Aston Manor Cider, as a responsible producer of alcohol, has taken a close interest in the development of MUP, the arguments and evidence presented to support it, and the implications for consumers, retailers and producers.

Gordon Johncox, chief executive of Aston Manor writes:

“Effective and proportionate action to tackle alcohol misuse will always be welcomed by this business.

“That we have considerable reservations both in terms of the underlying premise for MUP and the disproportionate impact it will have, should never be misconstrued as opposition to effective action on misuse.

“It is in the interests of all, including drinks producers, that everyone has an informed and sensible relationship with alcohol whether they choose to drink or not. It is a strand of our ambition to be a sustainable and responsible business in the same way as is the investment we make in orchards.

“So whilst the introduction of MUP will affect the mix and volume of our sales, our interest in the debate around this policy and other initiatives is because we take seriously our intention to be a sustainable and responsible business.

“Further, we have considerable knowledge and insight into the composition and dynamics of the drinks market and of the nature and preference of consumers that is, regrettably, not matched by policymakers and others involved in the public debate on alcohol.

“On this point, our view of the flaws of MUP, informed by independent evidence and actual market data are:

  1. The view of frontline drug and alcohol professionals is that dependent (or harmful) drinkers are either not price sensitive or will simply displace misuse to another substance, i.e. when a substance misused becomes more expensive or supply is restricted, then 56% of professionals believe that misuse switches to another substance, a further 37% believe that misuse is sustained with a greater proportion of finite resources committed (potentially making matters worse). Yet MUP represents a whole population measure to address the circumstance of around 5% of the population that frontline professionals suggest will be unresponsive in any event.
  2. The forecast model for MUP significantly underestimates how much moderate drinkers will be out of pocket based on real-world experience and actual market data. If the level and pattern of drinking were to remain unchanged after 1st May, then it would cost drinkers in Scotland in the order of £150m a year. This figure is well in excess of the predictions and claims made – and it is important to recognise that this is not increased revenue to Government to support the minority that drink at hazardous and harmful levels. According to the forecasts made for MUP it will deliver a reduction in Government revenues, hence the cost to Scottish consumers will be additional revenue for (off-trade) retailers. The analysis of actual sales data reveals that many of the products most affected by the ‘inflation’ created by MUP will be value and mainstream beers and ciders – products between 4 and 5% abv, with many set to double in price. These products are enjoyed by low income households, i.e. people that typically consume less than more affluent drinkers.
  3. Counter to the view that is often repeated and promoted, MUP will reduce spending in pubs and bars. Representing as it does a regressive cost on even moderate drinkers, the increased cost on such a wide range of drinks will reduce the spending of consumers in pubs.
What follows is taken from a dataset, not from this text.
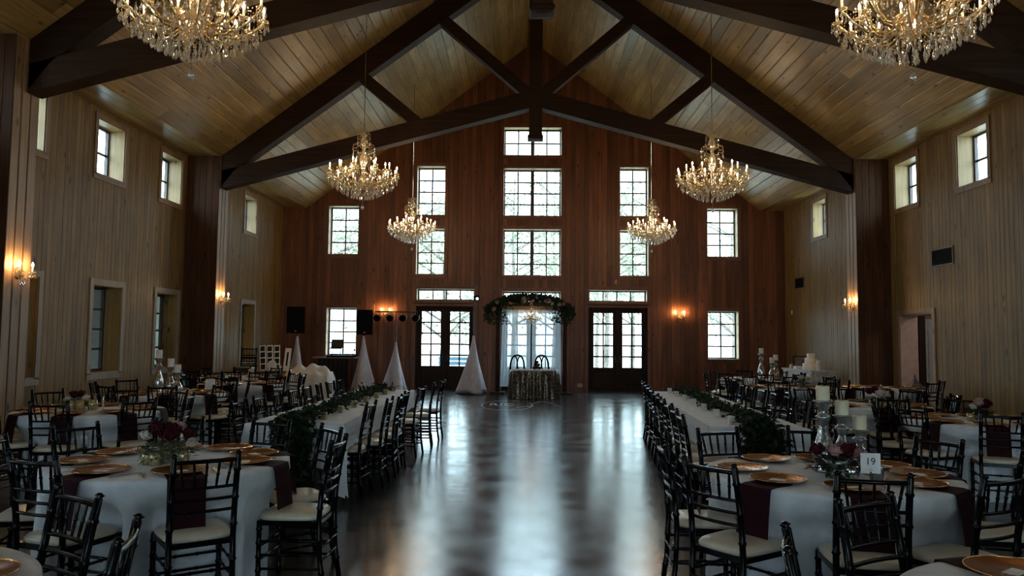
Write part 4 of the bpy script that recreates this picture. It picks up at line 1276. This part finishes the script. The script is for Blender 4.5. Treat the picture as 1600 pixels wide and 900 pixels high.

This is clear in the forecast model, yet is not referenced or highlighted (even by the researchers that formulated the forecast model).
  4. The widely held view is that MUP will tackle so-called ‘problem drinks’ like white cider. Actually frontline drug and alcohol professionals reject the notion of ‘problem drinks’ rather they reference a small minority of people that have issues around the misuse of alcohol and other substances. For reference the white cider category is very small, representing around 0.27% of total alcohol and is in long-term decline.
  5. All consumers have a repertoire of drinks. The independent evidence covering the status and preferences of white cider consumers points to them ranking spirits, wine, and beer ahead of (white) cider. So when MUP disproportionately impacts cider, as it will, then these consumers (typically moderate drinkers on low incomes) will switch to higher strength drinks. Many of these drinks will be imported and have a poorer carbon footprint than cider produced in the UK. Again the forecast model for MUP is clear about this – it points to a 7.4% increase in wine sales given a 10% increase in the price of cider. Though this is not a feature of MUP that receives attention. We actually believe the impact could be much more marked than this.
  6. There is then a host of logistical issues around the implementation of MUP that are likely to introduce further distortion to the market, giving rise to problems. These include online sales, promotions with other products, and people travelling to England to buy alcohol. One feature of MUP already evident is the reduction in consumer choice as products are removed. This will increase as the artificial (minimum) price means a narrower price differential between value, mainstream, and premium products – the consequence of which is that ranges are reduced and consumer choice is depleted.

“We believe any sensible and independent analysis of the case for MUP, with the limited impact on harmful drinkers and the disproportionate burden on moderate drinkers, makes this an unmerited policy.

“This is exacerbated by the fact that MUP means reduced Government revenues at a time when the resources going into drug and alcohol services have been cut over several years.

“It is a matter of regret that the poorly informed public debate to this point has not enabled a closer examination of MUP. As reality sets in over the coming weeks and months it is likely that many will be prompted to reconsider their view.”